Nem por isso devemos esquecer que, de facto, há algo que ali mora e actua neste lado do mundo. A maldade de Iago não tem por base o vazio. Nada há de banal nessa maldade. Se o Eichmann de Hannah Arendt (Eichmann in Jerusalem - A report on the banality of evil) era simplesmente um lugar acidental do mal – alguém que se recusava a pensar criticamente as instruções que recebia, executando-as com a superficialidade de uma tarefa burocrática, sem chegar a interiorizar o significado horrendo das suas acções –, Iago é um lugar verdadeiramente original. O mal não o visita por acaso, antes vem-lhe de dentro. E é esse mal que lhe dá conteúdo. Iago, como viu Goddard, está sempre em guerra. E é essa permanente mobilização contra o inimigo que lhe assegura a vitalidade: Otelo (e o desejo de o destruir) torna-se tudo para Iago porque a guerra é tudo para ele. Não admira, assim, que Iago se cale depois de consumados os seus planos destruidores: sem guerra, ele apaga-se – ou, nas palavras de Harold Bloom: "Othello was everything to Iago, because war was everything; passed over, Iago is nothing, and in warring against Othello, his war is against ontology". O vazio ameaça Iago e, ironicamente, são aqueles que ele mais odeia que o salvam de ser engolido pelo nada. A sua nulidade só se preenche de maldade e esta precisa do inimigo para se alimentar. Por isso soa tão certeira a evocação que Goddard faz da sugestão de Arkady Dolgoruky (em O Adolescente, de Dostoiévski) de que talvez a aranha ame a mosca que apanhou na teia. Também Iago tem de amar diabolicamente Otelo e Desdémona.

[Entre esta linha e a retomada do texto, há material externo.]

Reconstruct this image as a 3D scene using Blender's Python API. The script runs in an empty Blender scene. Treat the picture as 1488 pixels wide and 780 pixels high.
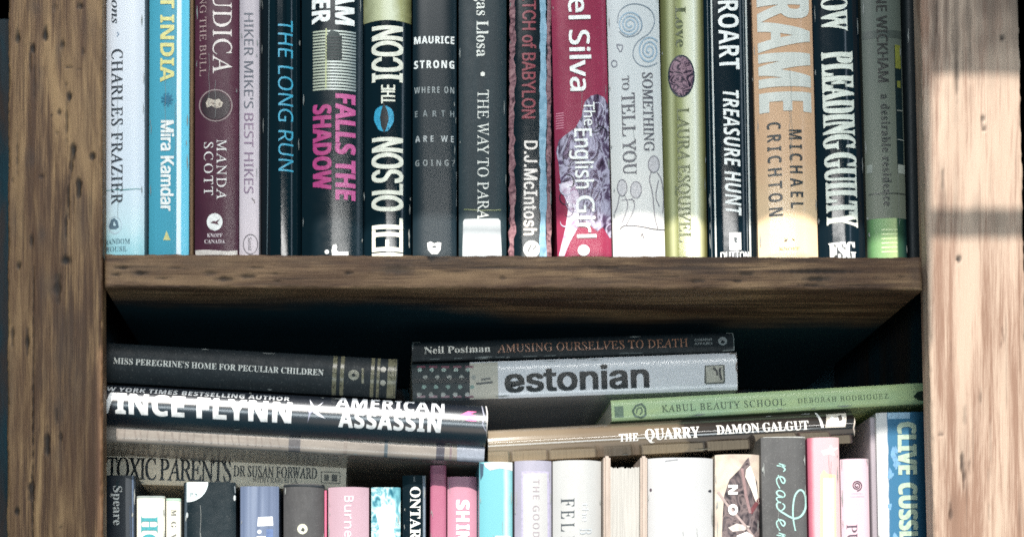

O vazio que ameaça Iago não é, porém, o de Eichmann. Bem pelo contrário. A maldade de Eichmann constrói-se precisamente do lugar vazio que nele encontra, um lugar que poderia ser preenchido por ela como por qualquer outro acidente que lhe tivesse acontecido. De certo modo, é precisamente esse acaso, essa susceptibilidade de ter sido daquela maneira como poderia ter sido de outra completamente diversa, que constituem nele a maldade propriamente dita. Não assim com Iago. Se precisa de um objecto para ganhar direcção e caminhar, a sua maldade tem verdadeira substância, tem corpo próprio. É verdade que não chegamos, não podemos chegar, a conhecer esse monstro que por detrás do monstro se esconde e dentro do monstro vive. Mas afinal é isso mesmo que torna assustadora a escuridão: a ideia de que não conseguimos descortinar o que nela se oculta, sabendo, no entanto, que é algo maligno e que, embora não o vejamos, está lá sem dúvida pronto para nos apanhar.